I’m only following in the steps of the great producers before me. That’s what a producer is supposed to do. It’s the producer’s job to help create the vision and bring out the best in that artist.

How difficult has it been adjusting to working in front of the camera?

Just before our first shot, I freaked out. It hit me that there’s a show that’s about to shoot that’s about me and how I work in the studio. But I got in front of the kids, I opened my mouth, and 3 weeks later I shut it. I never re-shot anything.

They would say, “We missed that. Can you do that again?” I said, “If it happens and you didn’t catch it, then it’s gone. Bring more cameras next time.” At the end of the day there were so many cameras! 

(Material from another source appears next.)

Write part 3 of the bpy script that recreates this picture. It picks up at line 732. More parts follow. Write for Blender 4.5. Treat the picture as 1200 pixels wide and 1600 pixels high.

It’s interesting to watch your interactions with the artists and how you push them.

My intention is to help people, but I do it by being honest. I do care, and that’s why I can be abrasive. People sent me music that was shocking — I would call and tell them, “You shouldn’t even be sending this stuff out. You need to craft your music.” But I also give them some tools like, “You’re trying to be too much like Ani DiFranco and not enough about who you are.”

There’s a touching scene in which you give a hip-hop artist such heartfelt support for a job well done.

This show is about real art and real feelings. It’s about people waking up at 3:00 in the morning because they can’t sleep and the only thing they know how to do is go to the guitar or the piano and write about it. It’s not about your glam squad or your ratings.

We want to show kids that music comes from an emotional breakthrough. It comes from being vulnerable, from getting angry, from getting out of your ego so that the creativity can come to the surface.